Appellant also asserts that the commissioner is estopped from making the levy at issue herein. In 1972, the commissioner made a sales and use tax assessment against one of appellant’s largest customers, Sylvania Savings Bank Co. The assessment related to taxes due as a result of the customer’s purchases from appellant. The customer petitioned for reassessment and after a hearing, the commissioner cancelled the assessment. Appellant argues that if a transaction is excepted from the sales tax as to the customer, it is also excepted as to the vendor. It is appellant’s contention that the assessment was cancelled because the transaction was found to be nontaxable by virtue of the “true object” test.

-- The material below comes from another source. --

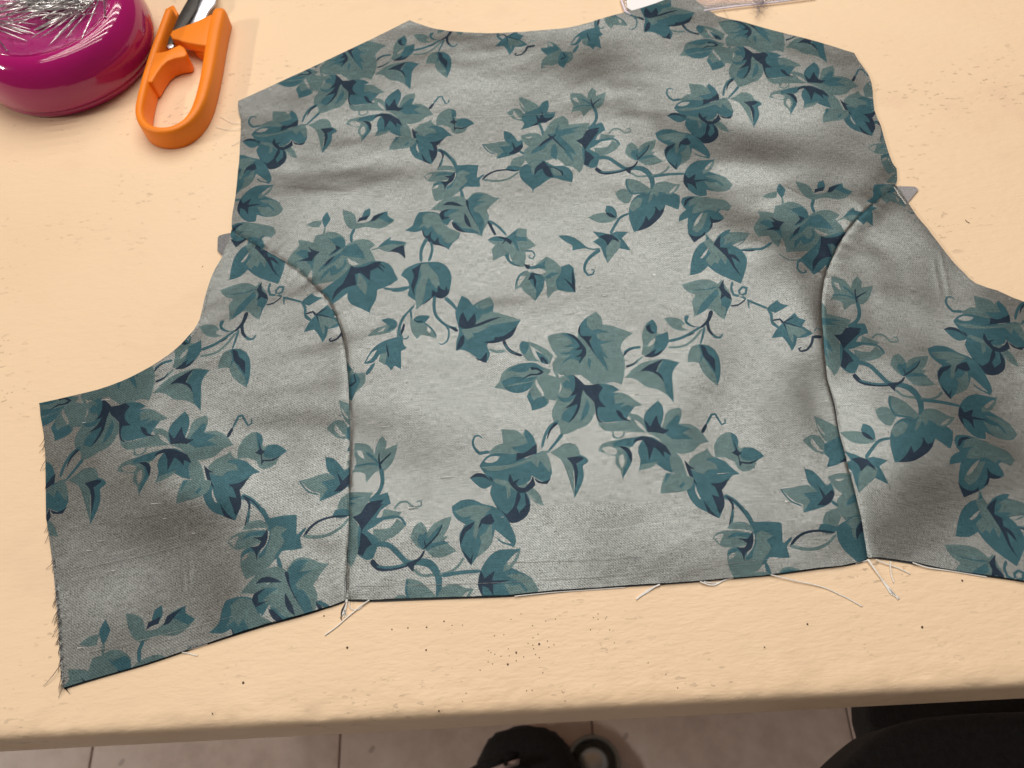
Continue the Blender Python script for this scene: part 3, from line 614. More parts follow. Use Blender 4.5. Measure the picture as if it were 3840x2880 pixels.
s M 28 24 1650 360 1635 410 1657 465
s M 22 8 1570 850 1512 888 1510 940 1550 970 1590 960 1570 943
s L 8 10 1350 838 1450 880 1565 850
@700 600 2.212
L 1583 742 1640 690 1702 653 1690 680 1760 685 1832 700 1810 740 1817 832 1770 790 1720 770 1680 777
M 1583 742 1640 690 1702 653 1690 680 1760 685 1832 700 1790 715 1720 712 1650 720
D 1678 772 1740 740 1802 718 1815 790 1817 832 1770 785
s L 8 16 1530 762 1600 740
M 1128 1102 1180 1060 1260 1000 1320 950 1370 888 1400 900 1480 870 1560 848 1640 855 1700 890 1730 950 1757 1000 1700 1040 1640 1070 1585 1090 1575 1180 1540 1240 1525 1287 1450 1250 1380 1220 1345 1180 1340 1120 1270 1180 1213 1212 1180 1160
D 1258 1082 1300 1040 1370 888 1400 905 1490 890 1560 860 1622 853 1600 880 1642 942 1590 900 1530 930 1522 1012 1450 950 1400 960 1412 1052 1370 1060 1290 1100 1213 1187 1230 1120
s D 10 10 1600 870 1650 905
L 1430 950 1460 980 1502 1050 1490 1132 1450 1090 1420 1060
s M 20 22 1640 1075 1720 1085 1832 1063
L 1508 1482 1570 1420 1640 1395 1672 1380 1618 1345 1680 1328 1740 1345 1757 1390 1720 1440 1650 1465 1580 1477
M 1618 1345 1690 1328 1752 1360 1745 1410 1660 1452 1692 1400
W 1588 1452 1652 1408 1640 1442
s M 14 18 1882 1240 1800 1320 1765 1420 1755 1530 1735 1592
@2400 0 2.212
L 400 960 500 930 560 960 640 1000 700 1040 742 1102 690 1090 640 1060 600 1030 540 1000 450 990
W 590 1020 620 1038 692 1082 650 1062
M 223 965 260 945 330 945 370 970 328 920 345 903 385 920 400 980 450 990 500 1000 560 1010 620 1040 650 1090 640 1150 600 1180 540 1197 480 1170 420 1110 370 1040 380 1000 330 1022 270 1000
L 380 980 440 940 520 950 590 1000 540 1030 500 1010 440 1000
L 470 990 500 1000 512 1050 490 1072
D 220 970 260 943 320 945 372 987 330 965 280 960
D 318 913 345 903 370 950 382 987 340 950
D 413 1093 450 1130 500 1150 540 1110 550 1050 560 1023 580 1060 560 1110 580 1142 620 1100 600 1028 640 1080 650 1130 610 1177 540 1197 480 1172
M 123 1120 180 1085 260 1078 330 1100 400 1110 450 1130 500 1170 550 1230 582 1290 570 1322 520 1310 460 1290 430 1230 420 1300 380 1350 330 1380 300 1422 250 1380 210 1320 198 1260 230 1210 180 1190 140 1160
L 148 1142 250 1110 330 1108 392 1120 350 1160 330 1220 310 1282 290 1270 290 1190 250 1180 272 1160 198 1172
L 400 1178 410 1230 422 1300 380 1350 328 1382 350 1300 330 1270 370 1250
D 203 1282 220 1230 292 1193 270 1230 240 1250 213 1322
D 318 1242 330 1180 392 1148 422 1190 400 1207 340 1202
D 228 1343 290 1390 307 1348 300 1422 260 1387
W 430 1233 480 1260 552 1302 520 1302 450 1272
"""
# ------------------------------------------------------------------ the printed silk bodice
LA = H*np.array([0.668246, -0.038638]); LB = H*np.array([0.317616, -0.606028])       # repeat of the print
def load_print():
    shapes = []; ox = oy = 0.0; s = 1.0; tone = dict(W=0.0, L=1.0, M=2.0, D=3.0)
    for ln in PRINT.strip().split('\n'):
        f = ln.split()
        if f[0][0] == '@': ox, oy, s = float(f[0][1:]), float(f[1]), float(f[2]); continue
        if f[0] == 's':
            a = np.array(f[4:], float).reshape(-1, 2); q = stroke(a, float(f[2]), float(f[3])); t = tone[f[1]]
        else:
            a = np.array(f[1:], float).reshape(-1, 2); q = catmull(a, 2); t = tone[f[0]]
        shapes.append((t, P(ox+q[:, 0]/s, oy+q[:, 1]/s)))
    return shapes
SHAPES = load_print()
AFF = {'c': (np.eye(2), np.zeros(2)),
       'l': (np.array([[1.02740, -0.18059], [0.18093, 1.01960]]), np.array([-0.1958414, 0.0055686])),
       'r': (np.array([[0.94418, 0.18652], [-0.27191, 0.93635]]), np.array([0.04653428, -0.10548523]))}
seamL = [(872, 867), (903, 885), (953, 916), (1016, 953), (1075, 989), (1129, 1025), (1179, 1070), (1220, 1111), (1249, 1161), (1272, 1215), (1287, 1266), (1298, 1322), (1305, 1390), (1311, 1471), (1314, 1562), (1314, 1695), (1312, 1876), (1309, 2034), (1302, 2125), (1300, 2215), (1302, 2249)]
seamR = [(3355, 700), (3292, 754), (3238, 799), (3193, 849), (3156, 898), (3129, 948), (3111, 989), (3098, 1020), (3088, 1057), (3082, 1093), (3077, 1142), (3077, 1188), (3080, 1233), (3086, 1301), (3091, 1350), (3101, 1426), (3128, 1525), (3147, 1629), (3169, 1720), (3192, 1810), (3217, 1907), (3233, 1988), (3249, 2083), (3252, 2095)]
top = [(896, 386), (1000, 340), (1200, 246), (1400, 152), (1538, 84), (1600, 106), (1645, 118), (1736, 128), (1835, 132), (1916, 131), (2007, 124), (2097, 115), (2165, 104), (2242, 80), (2332, 57), (2414, 35), (2500, 4), (2562, -24), (2594, 0), (2644, 36), (2689, 68), (2784, 90), (2897, 124), (3033, 158), (3123, 183), (3200, 206), (3214, 231), (3236, 262), (3259, 298), (3268, 344), (3275, 420), (3300, 479), (3318, 542), (3331, 588), (3343, 617), (3358, 637), (3361, 680)]
hemC = [(3229, 2108), (3066, 2131), (2894, 2156), (2840, 2162), (2760, 2169), (2500, 2190), (2362, 2196), (2094, 2216), (1900, 2233), (1759, 2239), (1578, 2245), (1397, 2251), (1316, 2251)]
sideC = [(874, 826), (881, 781), (888, 736), (897, 645), (902, 588), (906, 500), (906, 452), (897, 420)]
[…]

This argument is without merit. First, the record is devoid *246of any evidence showing the basis for the commissioner’s decision in the Sylvania Savings matter. Second, and of more importance, we do not view the doctrine of collateral estoppel as being applicable under the facts of this case. See Superior’s Brand v. Lindley (1980), 62 Ohio St. 2d 133.
For the foregoing reasons the decision of the Board of Tax Appeals is hereby affirmed.
Decision affirmed.
Sweeney, Acting C. J., Stephenson, Victor, Locher, Holmes, C. Brown and Krupansky, JJ., concur. Stephenson, J., of the Fourth Appellate District, sitting for Celebrezze, C. J. Victor, J., of the Ninth Appellate District, sitting for W. Brown, J.